А я все это вижу – и начинаю ее уличать – и говорю – и вступаю в споры… и попадает обычно мне: за сухость логических доказательств и за педагогический тон. Это – моя видимость: я боюсь быть ласковой, я не смею быть нежной. Ведь черствая сухость и умный холодок – моя единственная защита, мое единственное сопротивление на страшную и непосильную нагрузку. Если я сойду с этой рассчитанной линии – я погибну (а погибать пока я не смею – я не хочу!), я изойду слезами жалости и обиды, я окажусь раздавленной тяжестью моей любви и моей преданности к близким, я с ума сойду от отчаяния перед безнадежностью и мраком идущих дней.
Лучше уж пусть меня ругают, пусть считают злобным педагогом и холодным циником! Пусть обижаются на меня! Пусть страдают из-за меня, так – поверхностной болью – как от укола, от укуса, от ожога.
Может быть, сохранив свой расчет сопротивления, я сохраню им жизнь, сохранив себя.
Ни падать, ни распускаться мне нельзя. Я одна. И у меня двое детей: мать и брат.
Эта тетрадь не должна погибнуть. Если со мной что-нибудь случится, тот, кто найдет ее, должен отдать ее от моего имени в Отдел рукописей Публичной библиотеки – для работ будущего исследователя нашей эпохи.

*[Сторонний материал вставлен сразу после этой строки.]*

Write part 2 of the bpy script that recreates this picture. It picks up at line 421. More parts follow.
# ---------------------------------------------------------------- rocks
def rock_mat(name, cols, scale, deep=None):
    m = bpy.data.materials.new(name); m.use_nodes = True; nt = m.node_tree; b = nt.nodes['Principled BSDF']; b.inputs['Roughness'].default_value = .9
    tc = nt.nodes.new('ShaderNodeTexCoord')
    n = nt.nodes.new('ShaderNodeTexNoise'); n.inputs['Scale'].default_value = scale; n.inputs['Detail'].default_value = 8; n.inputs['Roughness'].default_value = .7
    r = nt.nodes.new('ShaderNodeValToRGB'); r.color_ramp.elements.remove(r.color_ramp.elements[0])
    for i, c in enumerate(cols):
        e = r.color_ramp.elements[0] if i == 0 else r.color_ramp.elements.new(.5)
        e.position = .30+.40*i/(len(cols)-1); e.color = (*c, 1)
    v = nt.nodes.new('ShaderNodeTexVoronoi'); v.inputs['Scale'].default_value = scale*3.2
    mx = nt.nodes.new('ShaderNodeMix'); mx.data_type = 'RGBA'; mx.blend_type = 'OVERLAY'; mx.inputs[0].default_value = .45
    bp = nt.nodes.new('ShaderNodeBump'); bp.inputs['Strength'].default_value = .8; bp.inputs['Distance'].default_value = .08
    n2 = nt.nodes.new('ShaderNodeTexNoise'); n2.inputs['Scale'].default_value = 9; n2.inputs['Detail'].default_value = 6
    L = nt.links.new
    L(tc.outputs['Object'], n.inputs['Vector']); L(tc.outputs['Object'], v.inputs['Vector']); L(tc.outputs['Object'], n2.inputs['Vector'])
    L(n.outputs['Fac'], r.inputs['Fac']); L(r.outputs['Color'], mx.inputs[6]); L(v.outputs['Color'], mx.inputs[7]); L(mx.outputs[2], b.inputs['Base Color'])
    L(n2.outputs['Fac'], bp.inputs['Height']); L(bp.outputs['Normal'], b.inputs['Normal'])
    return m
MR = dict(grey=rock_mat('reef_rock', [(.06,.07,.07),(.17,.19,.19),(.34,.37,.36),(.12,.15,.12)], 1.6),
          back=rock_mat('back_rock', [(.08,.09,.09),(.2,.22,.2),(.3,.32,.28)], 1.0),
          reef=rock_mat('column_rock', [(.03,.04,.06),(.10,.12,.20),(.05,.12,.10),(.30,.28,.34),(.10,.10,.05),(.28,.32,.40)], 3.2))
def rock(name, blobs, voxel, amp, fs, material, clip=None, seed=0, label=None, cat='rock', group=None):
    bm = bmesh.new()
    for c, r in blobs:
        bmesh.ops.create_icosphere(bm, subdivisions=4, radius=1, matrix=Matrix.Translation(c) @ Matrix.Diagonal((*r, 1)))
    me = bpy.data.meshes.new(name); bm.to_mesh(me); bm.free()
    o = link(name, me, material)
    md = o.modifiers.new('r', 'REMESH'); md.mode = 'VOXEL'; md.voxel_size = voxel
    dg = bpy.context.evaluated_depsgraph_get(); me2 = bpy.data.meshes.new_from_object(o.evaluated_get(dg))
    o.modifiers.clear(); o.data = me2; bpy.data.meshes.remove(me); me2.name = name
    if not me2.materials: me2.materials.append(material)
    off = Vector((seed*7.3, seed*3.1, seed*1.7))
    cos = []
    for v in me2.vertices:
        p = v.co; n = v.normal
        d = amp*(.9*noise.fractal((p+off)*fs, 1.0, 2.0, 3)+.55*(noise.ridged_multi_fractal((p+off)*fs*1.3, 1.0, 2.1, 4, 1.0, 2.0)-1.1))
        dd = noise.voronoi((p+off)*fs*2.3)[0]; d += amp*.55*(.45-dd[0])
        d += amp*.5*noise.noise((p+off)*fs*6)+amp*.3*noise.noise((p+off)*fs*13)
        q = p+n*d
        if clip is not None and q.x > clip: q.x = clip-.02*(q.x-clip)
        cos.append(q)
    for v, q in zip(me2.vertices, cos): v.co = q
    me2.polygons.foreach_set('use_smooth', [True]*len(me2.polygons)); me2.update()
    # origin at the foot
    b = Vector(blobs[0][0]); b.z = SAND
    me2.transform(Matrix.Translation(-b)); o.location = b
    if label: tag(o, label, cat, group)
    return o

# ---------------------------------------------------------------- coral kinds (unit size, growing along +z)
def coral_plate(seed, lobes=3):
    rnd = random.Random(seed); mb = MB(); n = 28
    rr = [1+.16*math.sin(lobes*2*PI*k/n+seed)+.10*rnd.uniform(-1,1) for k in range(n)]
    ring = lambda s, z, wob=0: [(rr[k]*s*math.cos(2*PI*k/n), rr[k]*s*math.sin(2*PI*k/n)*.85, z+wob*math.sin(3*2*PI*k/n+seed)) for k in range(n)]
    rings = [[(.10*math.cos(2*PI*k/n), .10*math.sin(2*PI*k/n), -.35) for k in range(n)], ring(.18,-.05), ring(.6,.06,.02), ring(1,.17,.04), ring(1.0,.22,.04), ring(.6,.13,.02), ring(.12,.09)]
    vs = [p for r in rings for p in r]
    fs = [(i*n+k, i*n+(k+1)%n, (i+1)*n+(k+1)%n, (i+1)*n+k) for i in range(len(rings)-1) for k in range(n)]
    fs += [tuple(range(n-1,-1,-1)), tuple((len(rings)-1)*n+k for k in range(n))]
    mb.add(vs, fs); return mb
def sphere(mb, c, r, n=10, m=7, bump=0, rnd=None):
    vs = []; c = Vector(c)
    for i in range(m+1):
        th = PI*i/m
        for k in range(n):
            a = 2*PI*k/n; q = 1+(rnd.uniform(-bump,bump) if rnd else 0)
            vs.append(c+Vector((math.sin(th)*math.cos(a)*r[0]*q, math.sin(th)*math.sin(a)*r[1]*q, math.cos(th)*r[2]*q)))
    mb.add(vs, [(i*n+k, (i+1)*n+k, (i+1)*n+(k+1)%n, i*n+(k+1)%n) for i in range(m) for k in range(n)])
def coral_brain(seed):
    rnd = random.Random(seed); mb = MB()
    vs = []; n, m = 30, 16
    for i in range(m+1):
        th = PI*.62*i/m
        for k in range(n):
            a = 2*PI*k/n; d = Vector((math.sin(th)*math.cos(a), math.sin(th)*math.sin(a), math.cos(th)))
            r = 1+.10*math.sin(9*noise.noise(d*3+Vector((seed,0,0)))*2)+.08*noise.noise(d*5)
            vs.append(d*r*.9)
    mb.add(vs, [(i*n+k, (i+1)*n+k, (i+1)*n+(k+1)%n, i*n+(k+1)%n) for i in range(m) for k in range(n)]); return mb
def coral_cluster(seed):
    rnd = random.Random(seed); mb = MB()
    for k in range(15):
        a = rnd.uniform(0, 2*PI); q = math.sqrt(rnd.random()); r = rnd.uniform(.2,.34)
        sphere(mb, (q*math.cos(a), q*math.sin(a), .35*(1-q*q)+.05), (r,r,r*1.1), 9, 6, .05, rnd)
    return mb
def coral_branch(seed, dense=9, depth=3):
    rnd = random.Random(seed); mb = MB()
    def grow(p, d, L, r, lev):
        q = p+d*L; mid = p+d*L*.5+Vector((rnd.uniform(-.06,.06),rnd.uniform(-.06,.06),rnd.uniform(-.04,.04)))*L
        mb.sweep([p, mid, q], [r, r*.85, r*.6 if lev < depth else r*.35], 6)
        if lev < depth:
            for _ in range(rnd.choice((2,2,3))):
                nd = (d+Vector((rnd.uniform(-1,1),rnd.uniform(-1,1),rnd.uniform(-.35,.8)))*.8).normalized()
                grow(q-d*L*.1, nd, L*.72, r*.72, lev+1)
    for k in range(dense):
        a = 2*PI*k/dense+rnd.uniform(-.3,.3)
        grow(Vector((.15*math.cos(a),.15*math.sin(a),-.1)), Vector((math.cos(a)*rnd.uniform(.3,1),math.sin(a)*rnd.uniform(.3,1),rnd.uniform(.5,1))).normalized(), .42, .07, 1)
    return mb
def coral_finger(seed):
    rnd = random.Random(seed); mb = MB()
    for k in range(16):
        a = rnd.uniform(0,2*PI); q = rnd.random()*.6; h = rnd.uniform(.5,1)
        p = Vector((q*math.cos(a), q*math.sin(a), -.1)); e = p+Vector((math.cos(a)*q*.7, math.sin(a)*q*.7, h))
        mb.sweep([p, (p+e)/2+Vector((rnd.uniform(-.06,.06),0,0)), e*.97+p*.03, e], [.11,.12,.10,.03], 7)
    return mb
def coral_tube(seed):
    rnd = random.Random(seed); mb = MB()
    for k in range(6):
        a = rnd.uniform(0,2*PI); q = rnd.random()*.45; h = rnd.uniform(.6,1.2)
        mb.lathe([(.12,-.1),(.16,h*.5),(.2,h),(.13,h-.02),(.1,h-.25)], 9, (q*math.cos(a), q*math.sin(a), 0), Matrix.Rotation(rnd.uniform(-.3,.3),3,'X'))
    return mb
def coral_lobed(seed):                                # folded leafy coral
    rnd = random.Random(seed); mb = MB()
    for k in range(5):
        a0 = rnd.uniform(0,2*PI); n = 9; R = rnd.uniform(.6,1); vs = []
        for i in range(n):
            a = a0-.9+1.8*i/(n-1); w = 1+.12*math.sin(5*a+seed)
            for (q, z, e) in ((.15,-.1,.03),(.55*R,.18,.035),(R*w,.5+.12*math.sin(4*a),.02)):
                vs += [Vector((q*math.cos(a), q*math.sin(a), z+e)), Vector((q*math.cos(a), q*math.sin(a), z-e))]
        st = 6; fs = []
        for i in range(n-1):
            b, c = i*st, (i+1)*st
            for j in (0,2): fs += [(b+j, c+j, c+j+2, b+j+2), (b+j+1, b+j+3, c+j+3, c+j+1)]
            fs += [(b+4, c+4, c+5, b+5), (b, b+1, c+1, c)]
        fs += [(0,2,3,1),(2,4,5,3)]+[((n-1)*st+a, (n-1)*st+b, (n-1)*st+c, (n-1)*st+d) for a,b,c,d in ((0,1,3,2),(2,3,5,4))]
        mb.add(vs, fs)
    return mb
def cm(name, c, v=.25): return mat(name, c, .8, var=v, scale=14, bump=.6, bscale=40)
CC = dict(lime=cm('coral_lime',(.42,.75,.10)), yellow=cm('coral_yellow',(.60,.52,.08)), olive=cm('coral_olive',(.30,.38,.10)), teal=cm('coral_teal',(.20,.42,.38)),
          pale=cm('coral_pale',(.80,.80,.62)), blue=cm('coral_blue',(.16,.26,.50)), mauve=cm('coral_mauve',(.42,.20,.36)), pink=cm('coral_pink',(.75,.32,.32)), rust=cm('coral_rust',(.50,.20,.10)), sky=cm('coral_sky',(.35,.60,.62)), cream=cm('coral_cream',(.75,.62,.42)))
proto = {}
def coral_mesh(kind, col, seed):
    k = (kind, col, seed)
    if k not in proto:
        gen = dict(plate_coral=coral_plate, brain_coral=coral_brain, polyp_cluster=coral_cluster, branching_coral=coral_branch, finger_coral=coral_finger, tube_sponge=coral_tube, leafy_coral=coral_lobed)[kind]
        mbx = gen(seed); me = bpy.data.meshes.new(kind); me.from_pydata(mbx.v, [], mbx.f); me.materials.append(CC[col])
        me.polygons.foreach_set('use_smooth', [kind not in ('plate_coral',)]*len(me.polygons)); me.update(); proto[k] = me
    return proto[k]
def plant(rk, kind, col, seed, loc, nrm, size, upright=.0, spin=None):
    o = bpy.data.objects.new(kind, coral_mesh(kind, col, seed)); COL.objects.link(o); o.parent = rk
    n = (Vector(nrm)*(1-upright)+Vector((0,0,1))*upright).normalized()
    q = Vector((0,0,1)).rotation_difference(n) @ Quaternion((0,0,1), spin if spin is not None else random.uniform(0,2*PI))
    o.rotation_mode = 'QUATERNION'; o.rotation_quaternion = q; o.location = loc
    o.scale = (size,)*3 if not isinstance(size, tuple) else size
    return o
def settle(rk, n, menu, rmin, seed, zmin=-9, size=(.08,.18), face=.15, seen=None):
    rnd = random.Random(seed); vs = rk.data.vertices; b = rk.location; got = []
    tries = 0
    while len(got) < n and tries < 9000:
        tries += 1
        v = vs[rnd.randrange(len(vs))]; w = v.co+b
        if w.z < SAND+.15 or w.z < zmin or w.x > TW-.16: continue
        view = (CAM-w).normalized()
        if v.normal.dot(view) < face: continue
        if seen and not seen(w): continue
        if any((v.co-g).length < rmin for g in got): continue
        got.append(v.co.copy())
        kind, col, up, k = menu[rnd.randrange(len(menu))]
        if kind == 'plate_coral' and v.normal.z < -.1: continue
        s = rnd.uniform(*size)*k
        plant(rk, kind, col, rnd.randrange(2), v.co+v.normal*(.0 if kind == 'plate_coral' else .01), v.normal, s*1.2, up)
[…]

Желательно было бы, чтобы Публичка переслала тетрадь в Париж, в Archive [547] или в Bibliotheque Nationale [548] с той же целью: помочь будущему исследователю, которого я приветствую и которому я улыбаюсь, как другу. Трудно ему будет – бумажки никогда не были нашим сильным местом! Пустыня в области частного архива! Но сделать это необходимо – таким образом, быть может, это звено встретится с недостающими.
547
Archives nationales – крупнейшее архивное хранилище Франции в Париже, было создано в 1790 г.
548
Национальная библиотека Франции была основана в 1368 г.